Customs Made: Quotidian Practices and Everyday Rituals

Devotional, personal, prescribed, subversive or self-invented, our everyday rituals breathe identity, belonging, community, and a sense of order into our daily lives. We practice them in public open areas, as well as in private intimate spaces behind closed doors. Artistic engagement with everyday rituals provides a fascinating looking glass onto contemporary society’s changing landscape, conferring a wealth of stories, bestowing individuals with the power to carve out not only autonomous spaces of agency and self expression, but also to forge new communities of belonging in a rapidly changing urban and globalized environment.

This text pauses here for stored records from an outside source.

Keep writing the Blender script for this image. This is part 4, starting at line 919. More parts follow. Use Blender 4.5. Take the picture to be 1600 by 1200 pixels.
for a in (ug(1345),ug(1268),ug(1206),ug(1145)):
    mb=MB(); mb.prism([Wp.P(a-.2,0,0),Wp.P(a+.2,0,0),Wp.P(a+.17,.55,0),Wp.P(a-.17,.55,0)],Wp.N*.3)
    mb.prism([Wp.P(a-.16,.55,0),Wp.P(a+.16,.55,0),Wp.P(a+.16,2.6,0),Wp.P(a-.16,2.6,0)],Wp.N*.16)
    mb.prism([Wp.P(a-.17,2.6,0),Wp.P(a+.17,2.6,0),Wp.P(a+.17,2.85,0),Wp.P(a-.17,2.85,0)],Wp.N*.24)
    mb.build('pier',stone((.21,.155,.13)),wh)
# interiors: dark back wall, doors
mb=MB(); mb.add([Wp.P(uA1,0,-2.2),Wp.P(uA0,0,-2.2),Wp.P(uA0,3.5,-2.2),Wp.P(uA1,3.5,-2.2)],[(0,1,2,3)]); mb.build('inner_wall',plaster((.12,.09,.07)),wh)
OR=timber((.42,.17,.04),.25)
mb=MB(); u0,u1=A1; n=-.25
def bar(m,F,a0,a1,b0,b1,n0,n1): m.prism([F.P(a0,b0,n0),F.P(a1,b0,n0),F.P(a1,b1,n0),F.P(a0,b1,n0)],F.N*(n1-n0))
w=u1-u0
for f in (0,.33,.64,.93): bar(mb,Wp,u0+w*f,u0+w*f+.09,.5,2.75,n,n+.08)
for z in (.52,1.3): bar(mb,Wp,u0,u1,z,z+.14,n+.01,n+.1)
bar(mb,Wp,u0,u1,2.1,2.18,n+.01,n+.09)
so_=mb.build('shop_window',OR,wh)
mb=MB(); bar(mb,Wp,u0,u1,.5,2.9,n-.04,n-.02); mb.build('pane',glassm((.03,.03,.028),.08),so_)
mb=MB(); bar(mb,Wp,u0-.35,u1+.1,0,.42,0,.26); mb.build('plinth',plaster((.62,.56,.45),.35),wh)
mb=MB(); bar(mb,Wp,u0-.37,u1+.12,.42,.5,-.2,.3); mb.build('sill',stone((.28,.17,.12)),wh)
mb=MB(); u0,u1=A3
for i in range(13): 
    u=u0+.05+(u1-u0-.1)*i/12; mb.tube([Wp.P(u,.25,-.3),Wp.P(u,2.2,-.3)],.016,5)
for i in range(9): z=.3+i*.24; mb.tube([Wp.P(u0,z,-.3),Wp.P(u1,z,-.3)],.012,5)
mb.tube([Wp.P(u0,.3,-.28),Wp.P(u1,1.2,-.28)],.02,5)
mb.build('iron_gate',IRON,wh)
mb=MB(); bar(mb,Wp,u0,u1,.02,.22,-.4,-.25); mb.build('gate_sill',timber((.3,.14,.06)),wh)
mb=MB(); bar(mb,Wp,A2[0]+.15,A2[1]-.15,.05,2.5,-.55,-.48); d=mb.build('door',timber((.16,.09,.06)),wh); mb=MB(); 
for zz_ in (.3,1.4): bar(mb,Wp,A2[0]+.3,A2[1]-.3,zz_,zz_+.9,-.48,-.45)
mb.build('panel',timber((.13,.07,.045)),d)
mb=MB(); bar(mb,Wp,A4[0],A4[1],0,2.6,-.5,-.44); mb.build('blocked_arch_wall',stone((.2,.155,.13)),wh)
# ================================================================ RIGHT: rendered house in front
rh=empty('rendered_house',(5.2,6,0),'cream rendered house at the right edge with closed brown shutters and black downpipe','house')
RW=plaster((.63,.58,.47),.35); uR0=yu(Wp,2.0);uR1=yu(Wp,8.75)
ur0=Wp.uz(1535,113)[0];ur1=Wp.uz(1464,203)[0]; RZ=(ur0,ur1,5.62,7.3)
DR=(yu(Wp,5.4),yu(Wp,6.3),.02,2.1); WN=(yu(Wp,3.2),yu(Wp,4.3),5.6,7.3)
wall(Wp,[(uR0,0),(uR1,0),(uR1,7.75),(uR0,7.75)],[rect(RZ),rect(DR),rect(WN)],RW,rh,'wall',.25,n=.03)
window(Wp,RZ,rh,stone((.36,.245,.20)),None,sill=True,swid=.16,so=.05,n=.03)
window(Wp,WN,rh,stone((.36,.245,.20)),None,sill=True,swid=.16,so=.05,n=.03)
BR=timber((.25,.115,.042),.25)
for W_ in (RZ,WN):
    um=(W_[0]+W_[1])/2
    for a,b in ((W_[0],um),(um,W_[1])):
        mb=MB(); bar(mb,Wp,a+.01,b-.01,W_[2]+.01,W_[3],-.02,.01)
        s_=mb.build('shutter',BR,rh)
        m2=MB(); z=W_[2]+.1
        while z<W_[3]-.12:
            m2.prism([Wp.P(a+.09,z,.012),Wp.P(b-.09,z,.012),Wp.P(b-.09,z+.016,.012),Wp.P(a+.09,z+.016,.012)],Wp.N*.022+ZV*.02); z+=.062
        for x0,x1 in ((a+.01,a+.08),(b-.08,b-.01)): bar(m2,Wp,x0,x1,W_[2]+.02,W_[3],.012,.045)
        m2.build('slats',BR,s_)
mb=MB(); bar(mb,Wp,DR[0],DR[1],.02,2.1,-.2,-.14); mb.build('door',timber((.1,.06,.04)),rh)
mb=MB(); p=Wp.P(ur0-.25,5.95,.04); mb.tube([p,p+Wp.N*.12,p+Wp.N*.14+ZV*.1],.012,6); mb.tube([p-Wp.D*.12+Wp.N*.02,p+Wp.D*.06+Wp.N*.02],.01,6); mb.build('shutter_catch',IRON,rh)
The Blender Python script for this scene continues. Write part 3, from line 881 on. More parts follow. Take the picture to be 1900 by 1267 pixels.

The MENASA region in particular has undergone major transformations in the past decades, witnessing rapid urbanization, changing economies and new political alliances. The artists in Customs Made incorporate quotidian practices and everyday rituals in their work and blur the boundaries between art and life, between the prescribed and the personal. If rituals offer order and sequence, then what happens when artists re-shuffle and disrupt this? Ritual opens a space for them to explore how to weave their individuality, beliefs and practices into the fabric of the societies they inhabit. In many of the works in this exhibition, ritual is intertwined with a broad spectrum of everyday practices, reinforcing the comfort of the familiar, from spiritual meditative routines, daily physical activities, superstitious repetitions, to mundane but necessary household chores.

Customs Made seeks to explore the interstitial spaces where past meets present, where the contemporary experience in its ever-expanding human mosaic finds its muse and inspiration, and oscillates between the repetitive structures of ritual and that of self-expression.